Selecting Bioaccumulation Models for Nonionic Organic Contaminants when Assessing Risk at Contaminated Sediment Sites including the Role of Passive Sampling
Citation:
Burgess, R., A. Parks, S. Kane Driscoll, AND M. Kravitz. Selecting Bioaccumulation Models for Nonionic Organic Contaminants when Assessing Risk at Contaminated Sediment Sites including the Role of Passive Sampling. 14th International Passive Sampling Workshop and Symposium, Limoges, FRANCE, May 12 - 14, 2024.
Impact/Purpose:
Over the last 30 years, several models have been developed to predict bioaccumulation for assessing and managing the risks associated with contaminated sediment sites. These models range from a simple ratio of biota to sediment concentrations to more complex appraoches involving the food web. Selecting which bioaccumulation model to use at a given specific site is not trivial and involves balancing several critical decision considerations. The U.S. Environmental Protection Agency is developing a guidance document that provides an overview of bioaccumulation models for organic contaminants and an approach for selecting the appropriate bioaccumulation model. A relatively new technology called passive sampling is an important component of this guidance. It is expected that this document will assist site managers, scientists and other users to consistently select the optimum model(s) for bioaccumulation-related applications at their contaminated sediment sites.
Description:
Over the last 30 years, several models have been developed to predict bioaccumulation for assessing and managing the risks associated with contaminated sediment sites. These models include simple ratios of biota to sediment concentrations (i.e., biota-sediment accumulation factor (BSAF)), use of passive sampling polymer as a surrogate for organism lipid, and complex food web models that consider metabolic biotransformation and excretion as well as spatial and/or temporal changes. In many cases, passive sampling-based information can also be incorporated into bioaccumulation modeling to improve the predictions compared with conventional metrics. For example, passive sampling-based freely dissolved concentrations (Cfree) are better estimates of bioavailable contaminant than simple ‘total’ contaminant concentrations. Bioaccumulation models have many applications including: (i) predicting concentrations of contaminants in organisms from concentrations in environmental media, (ii) developing site-specific conceptual models and risk assessments, (iii) back-calculating risk-based sediment remedial goals, and (iv) predicting past or future tissue concentrations before or after remediation.

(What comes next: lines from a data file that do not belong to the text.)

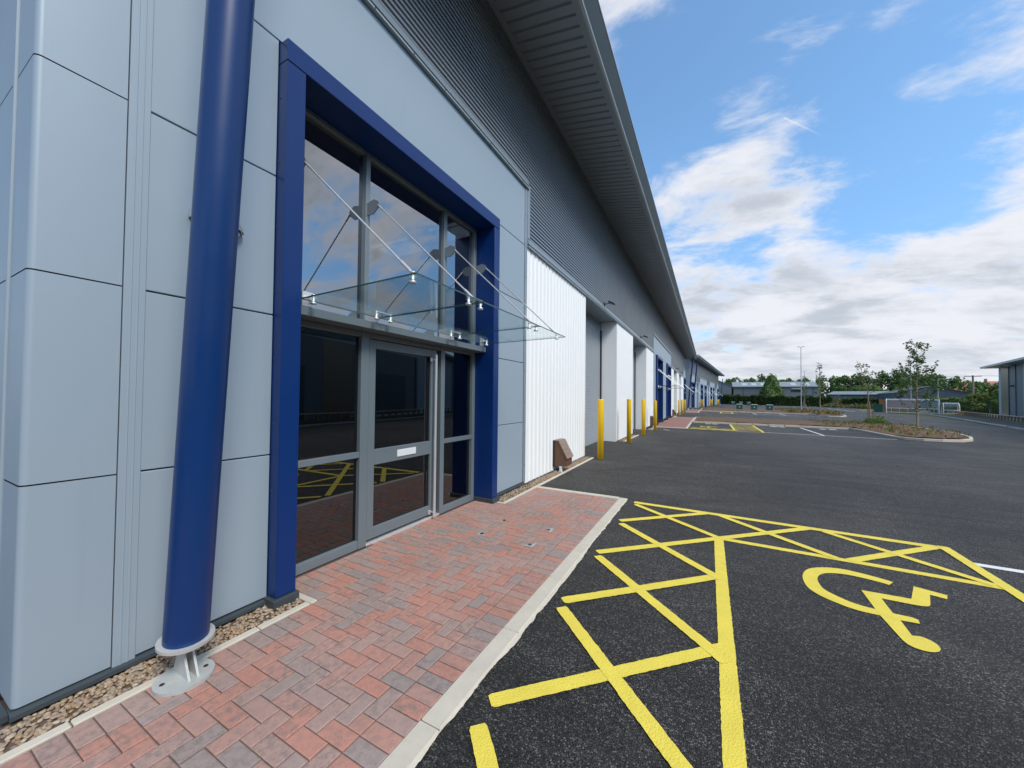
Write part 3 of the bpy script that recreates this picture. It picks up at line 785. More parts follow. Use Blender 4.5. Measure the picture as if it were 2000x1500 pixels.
def unit(name, loc, rz, L, bays, whites, shutters, ents, ze, grey=False, cols=(), detail=True):
    root = empty(name, loc, rz)
    wmat = M['white'] if not grey else M['panel']
    z1 = ze
    # hidden body, so that the building is a closed block from any side
    b = MB(); b.box(-24, -2.7, .5, L - .5, -.3, z1 + .9); b.box(-24, -.2, .565, .59, -.3, z1); b.box(-24, -.2, L - .5, L - .47, -.3, z1)
    b.box(-2.7, -.12, .5, L - .5, 6.1, z1)
    b.build('wall_core', M['dark'], root)
    # upper profiled cladding with its drip flashings
    segs = []; edges = sorted(bays); y = 0.51
    for (a, c) in edges:
        if a > y + .01: segs.append((y, a, 4.9))
        segs.append((a, c, 6.06)); y = c
    if y < L - .45: segs.append((y, L - .45, 4.9))
    cl = MB(); fl = MB(); lg = MB()
    for (a, c, z) in segs:
        t = corrugated(a, c, z, z1 + .12, .012, None, None); cl.mesh(t.v, t.f)
        fl.extrude_y([(-.03, z + .034), (.012, z + .03), (.05, z - .085), (.05, z - .1), (-.04, z - .1)], a, c, True, True)
        lg.extrude_y([(-.04, z - .127), (.05, z - .127), (.05, z - .152), (-.04, z - .152)], a, c, True, True)
    for (a, c) in edges:
        for (yy, s) in ((a, -1), (c, 1)):
            if .6 < yy < L - .6: fl.bbox(-.03, .028, yy - (.0 if s > 0 else .09), yy + (.09 if s > 0 else .0), 4.92, 6.0)
    cl.build_split('profiled_cladding', M['clad'], root)
    fl.build_split('drip_flashing', M['trim'], root); lg.build_split('flashing_ledge', M['gutter'], root)
    sc = MB()
    if detail:
        for (a, c, z) in segs:
            y = a + .4
            while y < min(c, 24): sc.tube((.049, y, z - .139), (.057, y, z - .139), .008, None, 6); y += .6
            y = a + .25
            while y < min(c, 16):
                for k in range(int((z1 - z) / .457)):
                    sc.tube((.011, y, z + .1 + k * .457), (.02, y, z + .1 + k * .457), .007, None, 6)
                y += 1.6
        for yy in (6.54, 6.6):
            for k in range(9): sc.tube((.0, yy, .4 + k * .62), (.02, yy, .4 + k * .62), .006, None, 6)
        tag(sc.build('cladding_screws', M['plinth'], root), kind='stuff')
    # white walls and shutters
    for (a, c) in whites:
        w = ribbed(a, c, .03, 4.752, .0); w.bbox(-.05, .004, a - .0, a + .03, .03, 4.752, .003); w.bbox(-.05, .004, c - .03, c, .03, 4.752, .003)
        w.build('white_wall', wmat, root)
        p = MB(); p.bbox(-.05, .035, a, c, -.04, .028); p.build('wall_plinth', M['plinth'], root)
    for (a, c) in shutters:
        s = MB(); prof = []; z = -.25
        while z < 4.5: prof += [(-.66, z), (-.65, z + .012), (-.65, z + .066), (-.66, z + .078)]; z += .0785
        s.extrude_y(prof, a + .08, c - .08); sh = s.build('roller_shutter', M['shutter'], root)
        r = MB(); r.bbox(-.70, -.01, c, c + .02, -.2, 4.78); r.bbox(-.70, -.01, a - .02, a, -.2, 4.78); r.build_split('shutter_reveal', wmat, root)
        q = MB(); q.bbox(-.70, -.02, a, c, 4.784, 4.80); q.bbox(-.70, -.645, a, c, 4.45, 4.78); q.build('shutter_head', M['soffit'], sh)
        q = MB(); q.bbox(-.70, -.60, c - .09, c, -.2, 4.45); q.bbox(-.70, -.60, a, a + .09, -.2, 4.45); q.build_split('shutter_guide', M['black'], sh)
    # entrance bays: flat silver panels round the blue surrounds
    for (a, c) in edges:
        p = MB(); es = [e for e in ents if a - .1 < e[0] < c]
        ya_ = a + (.0 if a > .6 else .44); cuts = [ya_]
        for e in es: cuts += [e[0], e[0] + 3.56]
        yc_ = c - (.10 if c < L - .6 else .0); cuts.append(yc_ - (.44 if c > L - .6 else 0))
        for i in range(0, len(cuts), 2):
            if cuts[i + 1] - cuts[i] > .04: panels(p, cuts[i], cuts[i + 1], .07, 4.76)
        panels(p, ya_, (ya_ + yc_) / 2 if len(es) > 1 else cuts[-1], 4.755, 5.91)
        if len(es) > 1: panels(p, (ya_ + yc_) / 2, yc_, 4.755, 5.91)
        pp = p.build_split('facade_panel', M['panel'], root)[-1]
        jb_ = MB(); jb_.box(-.06, -.024, a, c - .02, .05, 4.545) if False else None
        bk = MB()
        for i in range(0, len(cuts), 2): bk.box(-.06, -.026, cuts[i], cuts[i + 1], .05, 4.75)
        bk.box(-.06, -.026, a, c - .02, 4.76, 5.95); bk.build('panel_backing', M['dark'], pp)
        pl = MB()
        for i in range(0, len(cuts), 2): pl.extrude_y([(-.05, .068), (.0, .068), (.03, .058), (.032, .035), (.028, .03), (-.05, .03)], cuts[i] - (.47 if i == 0 and a < .6 else 0), cuts[i + 1], True, True)
        if a < .6:
            pl.box(-6, .0, .472, .499, .03, .066)
        pl.build_split('panel_plinth', M['plinth'], root)
        if a > .6 or c < L - .6:
            e = MB()
            if c < L - .6: e.bbox(-.03, .014, c - .095, c, .07, 5.9)
            if a > .6: e.bbox(-.03, .014, a - .0, a + .09, .07, 5.9)
            e.build_split('panel_edge_trim', M['trim'], root)
    if detail:      # rounded corner panel and the jointing strip beside it
        p = MB(); arc = [(-.02 - .07 + .07 * math.cos(t), .53 - .075 * math.sin(t)) for t in [PI / 2 * i / 8 for i in range(9)]]
        arc = [(-.03 + .03 * math.cos(t), .538 - .03 * math.sin(t)) for t in [PI / 2 * i / 8 for i in range(9)]]
        for i in range(5):
            z0, z1_ = ZJ[i] + .004, ZJ[i + 1] - .004
            pr = [(0, .872)] + arc + [(-.36, .508)]
            m = len(pr); v = [(x, y, z0) for x, y in pr] + [(x, y, z1_) for x, y in pr]
            p.mesh(v, [(q, q + 1, m + q + 1, m + q) for q in range(m - 1)], None, True)
            pr2 = [(-.40, .508), (-6, .508)]
            p.mesh([(x, y, z0) for x, y in pr2] + [(x, y, z1_) for x, y in pr2], [(0, 1, 3, 2)])
        p.build('corner_panel', M['panel'], root)
        s = MB(); s.bbox(-.03, .005, .878, .982, .06, 5.9, .003)
        for yq in (.912, .944): s.bbox(.0, .008, yq - .005, yq + .005, .06, 5.9, .003)
        s.box(-.396, -.364, .497, .515, .06, 5.9); s.build('jointing_strip', M['panel'], root)
        bk = MB(); bk.box(-.10, -.03, .545, .99, .04, 5.92); bk.box(-6, -.1, .545, .56, .04, 5.92); bk.build('corner_backing', M['dark'], root)
        s = MB(); s.box(-6, -.02, .512, .53, 6.0, z1); s.build('end_cladding', M['clad'], root)
    else:
        s = MB(); s.box(-6, .0, .44, .47, .05, z1); s.box(-6, 0, L - .47, L - .44, .05, z1); s.build('end_wall', M['panel'], root)
    # eaves: ribbed soffit, fascia, gutter, roof
    s = MB(); y = -1.2; sl = (-.24 / 1.27)
    zz = lambda x: z1 + .02 + sl * x
    pr = []
    while y < L + 1.2:
        pr += [(y, 0), (y + .145, 0), (y + .16, .035), (y + .195, .035)]; y += .21
    m = len(pr); v = [(.11, a, zz(.11) + h) for a, h in pr] + [(1.31, a, zz(1.31) + h) for a, h in pr]
    s.mesh(v, [(i, i + 1, m + i + 1, m + i) for i in range(m - 1)])
    so = s.build('soffit', M['soffit'], root)
    s = MB(); ya2, yb2 = -1.25, L + 1.25
    s.extrude_y([(-.05, zz(-.05)), (.11, zz(.11) - .006), (.11, zz(.11) + .05), (-.05, zz(-.05) + .1)], ya2, yb2, True, True)
    s.extrude_y([(1.30, zz(1.30) - .006), (1.40, zz(1.40) - .006), (1.40, zz(1.40) + .08), (1.30, zz(1.30) + .09)], ya2, yb2, True, True)
    s.build_split('soffit_trim', M['soffit'], so)
    s = MB()
    k = [(1.402, z1 - .26), (1.43, z1 - .262), (1.455, z1 - .245), (1.463, z1 - .215), (1.456, z1 - .19), (1.46, z1 - .185), (1.61, z1 - .055), (1.62, z1 - .03), (1.60, z1 + .06), (1.40, z1 + .06)]
    s.extrude_y(k, ya2, yb2, True, True)
    gu = s.build('gutter', M['gutter'], root)
    s = MB(); s.extrude_y([(1.621, z1 - .045), (1.636, z1 - .035), (1.636, z1 - .015), (1.616, z1 - .005)], ya2, yb2, True, True)
    s.tube((1.437, ya2, z1 - .232), (1.437, yb2, z1 - .232), .031, None, 12); s.build('gutter_lip', M['gutter_edge'], gu)
    s = MB(); s.extrude_y([(1.60, z1 + .061), (1.60, z1 + .10), (-13, z1 + 1.5), (-25, z1 + .3), (-25, z1 + .2), (-13, z1 + 1.4), (.1, z1 + .12)], ya2 + .02, yb2 - .02, True, True)
    s.build('roof', M['gutter'], root)
    s = MB()
    for e in (ya2, yb2 - .04): s.extrude_y([(1.40, z1 - .25), (1.40, z1 + .06), (-13, z1 + 1.4), (-.2, z1 - .0), (-.2, z1 - .05)], e, e + .04, True, True)
    s.build_split('roof_verge', M['gutter'], root)
    for e in ents: entrance(root, e[0], e[1], detail and e[0] < 3, dark=(e[0] > 3 or not detail))
    for c in cols: support_column(root, c, detail and c < 2)
    return root

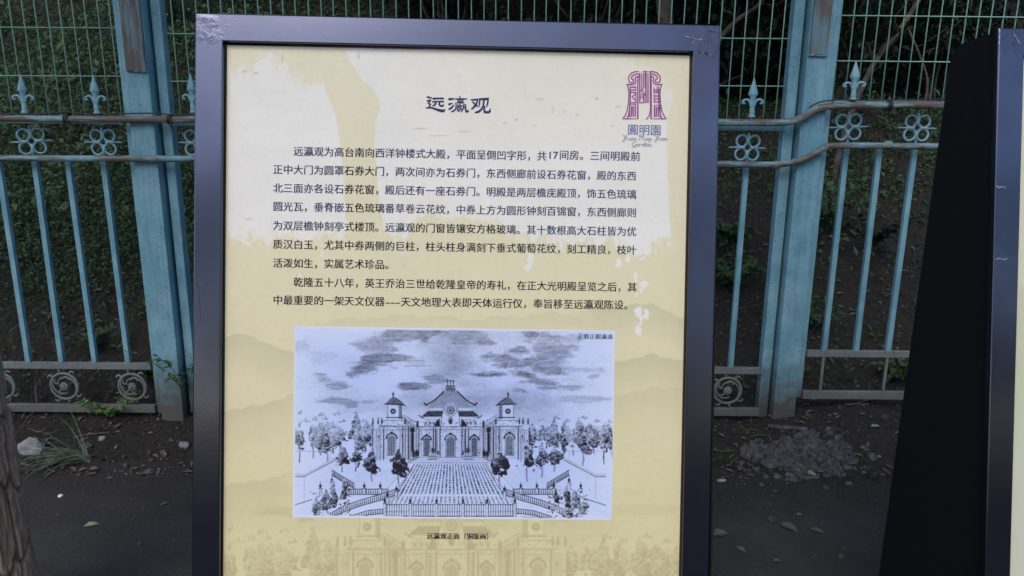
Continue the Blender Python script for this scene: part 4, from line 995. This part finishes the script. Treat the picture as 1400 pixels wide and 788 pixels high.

However, selecting which bioaccumulation model to use at a given specific site involves balancing several critical decision considerations including (1) investigation objectives such as which contaminants are being monitored and the nature of the decision being made, (2) the level of accuracy and precision needed for the modelled estimate(s), (3) the type of data available, and (4) resources available for applying a given model. The U.S. Environmental Protection Agency is developing a guidance document that provides an overview of bioaccumulation models for nonionic organic contaminants and an approach for selecting the appropriate bioaccumulation model(s) for use at contaminated sediment sites. Inclusion of passive sampling data is part of this guidance. This document will assist site managers, scientists, and other users to consistently select the optimum model(s) for bioaccumulation-related applications at their contaminated sediment sites.